Instructions for the task: How does the data below read from its first line through the line containing "0.22, 0.008), rz=.3);"? Print those lines exactly.

Data:
★ ★ ★ ★ ★ ★ ★

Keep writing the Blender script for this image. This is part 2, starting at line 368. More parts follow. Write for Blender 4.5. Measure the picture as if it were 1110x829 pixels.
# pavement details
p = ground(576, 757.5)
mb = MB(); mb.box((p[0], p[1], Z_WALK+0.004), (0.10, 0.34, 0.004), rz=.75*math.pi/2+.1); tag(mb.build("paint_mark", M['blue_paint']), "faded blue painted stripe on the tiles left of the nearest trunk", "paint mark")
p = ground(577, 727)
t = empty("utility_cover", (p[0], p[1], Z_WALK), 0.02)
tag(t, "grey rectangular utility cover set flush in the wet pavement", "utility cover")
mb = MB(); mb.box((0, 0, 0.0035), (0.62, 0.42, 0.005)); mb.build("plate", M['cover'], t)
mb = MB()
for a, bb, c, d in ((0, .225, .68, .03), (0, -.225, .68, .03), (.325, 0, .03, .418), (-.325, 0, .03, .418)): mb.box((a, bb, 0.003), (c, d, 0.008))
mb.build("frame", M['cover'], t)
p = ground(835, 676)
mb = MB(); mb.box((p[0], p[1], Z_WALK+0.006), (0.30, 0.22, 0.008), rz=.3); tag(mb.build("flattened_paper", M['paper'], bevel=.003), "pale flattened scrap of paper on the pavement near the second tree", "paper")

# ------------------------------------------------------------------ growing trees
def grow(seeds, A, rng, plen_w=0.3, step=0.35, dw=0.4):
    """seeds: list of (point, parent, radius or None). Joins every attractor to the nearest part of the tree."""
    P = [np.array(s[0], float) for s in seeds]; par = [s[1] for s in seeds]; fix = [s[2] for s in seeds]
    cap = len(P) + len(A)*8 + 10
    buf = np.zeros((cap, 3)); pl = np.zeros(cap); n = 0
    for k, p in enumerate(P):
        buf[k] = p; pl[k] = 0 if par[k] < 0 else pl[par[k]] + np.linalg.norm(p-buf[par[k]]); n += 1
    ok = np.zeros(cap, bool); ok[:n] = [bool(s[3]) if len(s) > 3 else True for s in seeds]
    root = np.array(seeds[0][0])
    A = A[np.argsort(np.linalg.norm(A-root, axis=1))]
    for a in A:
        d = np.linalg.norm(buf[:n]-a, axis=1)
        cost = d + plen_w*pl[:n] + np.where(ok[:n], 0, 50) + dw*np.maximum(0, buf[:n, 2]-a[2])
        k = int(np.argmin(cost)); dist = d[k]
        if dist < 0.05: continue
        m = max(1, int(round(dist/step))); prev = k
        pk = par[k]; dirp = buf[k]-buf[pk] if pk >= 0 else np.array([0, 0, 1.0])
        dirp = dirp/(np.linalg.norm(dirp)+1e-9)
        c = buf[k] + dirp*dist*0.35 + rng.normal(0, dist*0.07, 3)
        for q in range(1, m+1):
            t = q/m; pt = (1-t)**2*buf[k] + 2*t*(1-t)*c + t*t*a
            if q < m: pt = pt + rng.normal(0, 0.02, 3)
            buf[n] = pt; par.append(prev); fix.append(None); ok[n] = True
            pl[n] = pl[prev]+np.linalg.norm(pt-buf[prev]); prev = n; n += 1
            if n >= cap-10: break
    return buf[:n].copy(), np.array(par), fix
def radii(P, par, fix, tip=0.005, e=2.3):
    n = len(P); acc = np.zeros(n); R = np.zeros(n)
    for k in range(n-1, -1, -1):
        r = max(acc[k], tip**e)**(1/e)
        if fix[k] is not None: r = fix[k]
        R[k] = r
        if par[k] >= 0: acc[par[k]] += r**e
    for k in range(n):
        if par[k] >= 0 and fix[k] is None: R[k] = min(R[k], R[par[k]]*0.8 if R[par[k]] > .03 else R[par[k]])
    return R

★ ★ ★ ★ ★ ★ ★

Reply to the exercise:
Keep writing the Blender script for this image. This is part 2, starting at line 368. More parts follow. Write for Blender 4.5. Measure the picture as if it were 1110x829 pixels.
# pavement details
p = ground(576, 757.5)
mb = MB(); mb.box((p[0], p[1], Z_WALK+0.004), (0.10, 0.34, 0.004), rz=.75*math.pi/2+.1); tag(mb.build("paint_mark", M['blue_paint']), "faded blue painted stripe on the tiles left of the nearest trunk", "paint mark")
p = ground(577, 727)
t = empty("utility_cover", (p[0], p[1], Z_WALK), 0.02)
tag(t, "grey rectangular utility cover set flush in the wet pavement", "utility cover")
mb = MB(); mb.box((0, 0, 0.0035), (0.62, 0.42, 0.005)); mb.build("plate", M['cover'], t)
mb = MB()
for a, bb, c, d in ((0, .225, .68, .03), (0, -.225, .68, .03), (.325, 0, .03, .418), (-.325, 0, .03, .418)): mb.box((a, bb, 0.003), (c, d, 0.008))
mb.build("frame", M['cover'], t)
p = ground(835, 676)
mb = MB(); mb.box((p[0], p[1], Z_WALK+0.006), (0.30, 0.22, 0.008), rz=.3); tag(mb.build("flattened_paper", M['paper'], bevel=.003), "pale flattened scrap of paper on the pavement near the second tree", "paper")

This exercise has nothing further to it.